Market Snapshot December 7, 2009, 4:10PM EST

Stocks Decline, Led by Financials, Energy

(page 2 of 2)

Advances in the S&P 500 have ended this month when the index approached the 1,110 level, the highest close in more than a year reached on Nov. 25, said Scott Tapley, who helps oversee $2.5 billion at 1st Source Investment Advisors Inc. in South Bend, Indiana. The S&P 500 traded as high as 1,110.72 today.

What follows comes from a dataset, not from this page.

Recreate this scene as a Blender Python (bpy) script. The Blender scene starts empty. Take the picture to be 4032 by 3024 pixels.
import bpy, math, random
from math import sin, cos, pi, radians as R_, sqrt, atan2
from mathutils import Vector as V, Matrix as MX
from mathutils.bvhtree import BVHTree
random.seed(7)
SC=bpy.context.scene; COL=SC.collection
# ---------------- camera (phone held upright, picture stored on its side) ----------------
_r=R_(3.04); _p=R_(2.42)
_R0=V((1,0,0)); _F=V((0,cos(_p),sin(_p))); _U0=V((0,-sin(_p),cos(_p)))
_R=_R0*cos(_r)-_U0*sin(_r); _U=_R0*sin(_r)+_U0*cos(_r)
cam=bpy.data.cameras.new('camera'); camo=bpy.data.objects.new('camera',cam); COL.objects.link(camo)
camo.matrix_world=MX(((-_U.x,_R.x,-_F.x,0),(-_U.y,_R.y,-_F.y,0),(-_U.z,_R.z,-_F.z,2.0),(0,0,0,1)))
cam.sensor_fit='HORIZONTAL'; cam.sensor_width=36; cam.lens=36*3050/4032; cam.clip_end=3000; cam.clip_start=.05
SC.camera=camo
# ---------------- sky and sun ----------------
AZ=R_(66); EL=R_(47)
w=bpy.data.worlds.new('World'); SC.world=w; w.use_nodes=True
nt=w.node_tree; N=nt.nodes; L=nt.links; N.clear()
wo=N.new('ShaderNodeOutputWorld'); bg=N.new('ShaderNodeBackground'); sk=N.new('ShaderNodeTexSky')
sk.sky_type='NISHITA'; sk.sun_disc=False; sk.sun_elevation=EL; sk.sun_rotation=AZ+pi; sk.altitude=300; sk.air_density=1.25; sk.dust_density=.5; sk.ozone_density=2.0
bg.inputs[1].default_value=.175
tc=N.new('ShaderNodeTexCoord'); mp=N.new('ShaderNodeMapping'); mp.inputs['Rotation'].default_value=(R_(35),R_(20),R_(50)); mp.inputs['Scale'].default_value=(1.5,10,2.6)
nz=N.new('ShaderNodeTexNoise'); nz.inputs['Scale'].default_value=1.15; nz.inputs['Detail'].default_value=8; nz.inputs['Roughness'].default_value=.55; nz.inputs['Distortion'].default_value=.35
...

"We walked our way up to that level again and then when Bernanke got done talking, we didn't go through it," Tapley said. "Since we're not going up, we've got to go down. It seems to me like it's technical-driven."

Financials Index

The S&P 500 Financials Index retreated 1.6 percent, the most among 10 industries. Wells Fargo lost 2.2 percent to $26.36. JPMorgan fell 1.2 percent to $41.25. Bank of America Corp. (BAC) slumped 2.4 percent to $15.89.

As the U.S. economy pulls out of a recession and the biggest banks return to profitability, mounting defaults on commercial property may keep regional lenders from repaying bailout funds until at least 2011.

Unpaid loans on malls, hotels, apartments and home developments stood at a 16-year high of 3.4 percent in the third quarter and may reach 5.3 percent in two years, according to Real Estate Econometrics LLC, a property research firm in New York. That's a bigger threat to regional banks, which are almost four times more concentrated in commercial property loans than the nation's biggest lenders, according to data compiled by Bloomberg on bailout recipients.

Delinquencies on commercial mortgage-backed securities increased to a record in the third quarter. The percentage of CMBS loans at least 30 days past due rose to 4.06 percent from 1.17 percent a year earlier, the Mortgage Bankers Association said today.